What happens in the existing code is that code_ptr is set to the origin of the .text section. However, if the first symbol is not the same address as the origin, the calls to the Capstone Engine library pass data from the beginning of the section instead of the address of the symbol. (There is some code that tries to fix the code_ptr in such a scenario, but it only works if the proceeding data is marked with symbol(s) that are indicated to be data.)
Even if the first symbol is the same address as the origin, if there are discontinuities between the end of one symbol and the beginning of the next, the same sort of misalignment occurs.
The end result is that spedi tries to decode data as instructions, and this doesn't go well.
The second commit addresses a segfault caused by PLTProcedureMap. It invokes MCParser, but that class's deconstructor assumes its initialize() member function has already been called to open the Captone Engine library.
Happy to accept commit 2 as it is. I have few comments about commit 1 though. Actually, my main assumption is that we can map every address in .text to one, and exactly one, code mapping symbol. Based on that, I collect the code symbols and sort them here. Let me now address your points.
a) the first .text symbol in the ELF symbol table originates at the same address as the start of the .text section
Can a single code symbol span two adjacent sections? for example, .plt and .text? if not, then this assumption should hold.
b) the .text symbols are contiguous throughout the .text section
assuming that code symbols are complete (main assumption) and sorted then this should follow.
c) none of the .text symbols have addresses with the least significant bit (indicating THUMB mode)
THUMB instructions are 2 byte aligned and can not be found on odd addresses. Odd addresses are only used to signal mode changing in an instruction like bx. I would be a bit surprised to find a code symbol with an odd address.
d) the .text symbols are encoded into the ELF in address order
they are explicitly sorted.
e) all of the .text symbol addresses are within the address range of the section
yes, because I collect code symbols per individual section here
That said, disassembly by adjusting offsets, as you have implemented it, is certainly more robust. It works with less assumptions than what we already have. I'm only curious about the code mapping symbols you have encountered in the wild.
I saw the goal of spedi to be recovery of information about the firmware execution structure without the aid of prior knowledge of the code.
At the moment, if the ELF is stripped of its debug information (such as with "strip"), spedi reports that there isn't a symbol table and gives up. (Note that the entry address encoded into the ELF ought to be treated like a symbol, but that is not addressed in these two commits; however, this should allow a stripped ELF to work.)
I agree that a symbol should not span a section, but I would argue that it is not a given that every ELF will have every byte of a section documented with debugging information. It is not an ELF requirement. The tool creating the ELF can create as little or as much information as it wants.

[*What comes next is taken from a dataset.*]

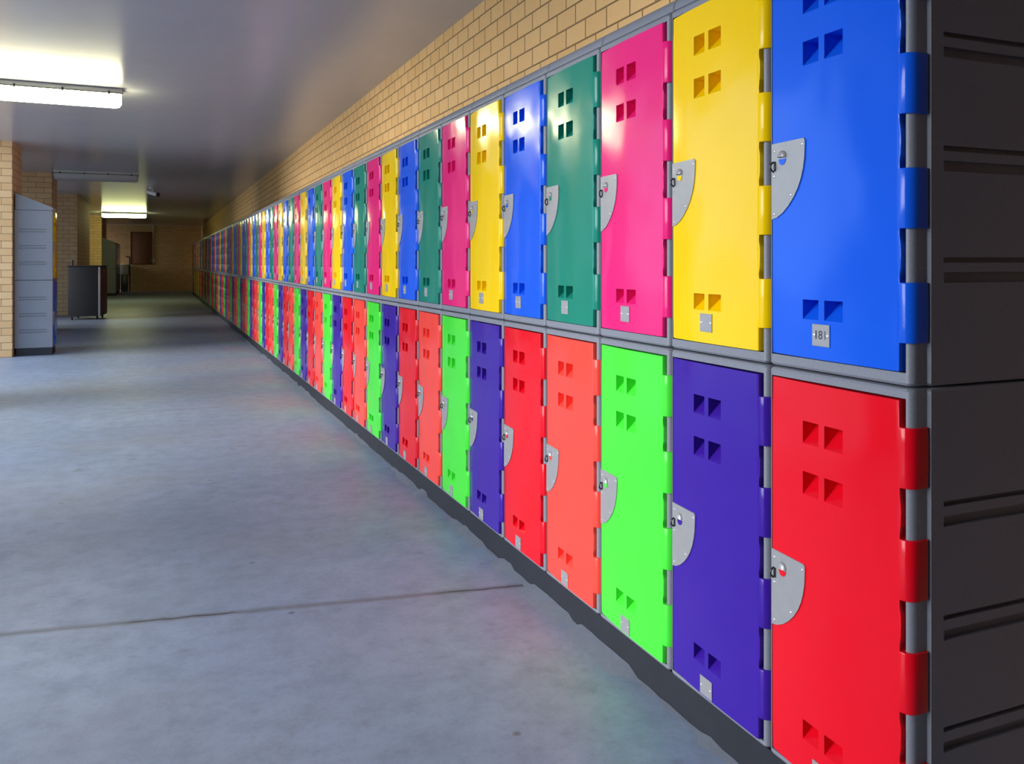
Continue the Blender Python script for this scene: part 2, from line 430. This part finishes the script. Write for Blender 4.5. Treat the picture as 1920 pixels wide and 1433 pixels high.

Certainly, objdump will disassemble without any symbol tables. However, for mixed THUMB/ARM, it seems to need to be given a "$t" or "$a" symbol for the entry address to be reasonably successful. (Side note: I have an armbin2elf tool available on my page that I've been using to encapsulate THUMB binaries for analysis by objdump.)
Regarding bit 0, when I do a "readelf -a" of Cortex-M firmware ELF images (created by industry tools), the THUMB symbols have bit 0 set. (The same convention is used for the entry address.) This is why I added code to zero-ize bit 0 of the address. However, perhaps some C++ library is already zero-izing that bit?
The address bound checking that I included is not something that I feel strongly about and wouldn't be concerned if it were removed. It was added out of (excessive) cautiousness.
Of the changes, the update of code_ptr on a per symbol basis is, I believe, the most important one. It is the only way to ensure operation when not every byte in the section has debugging information.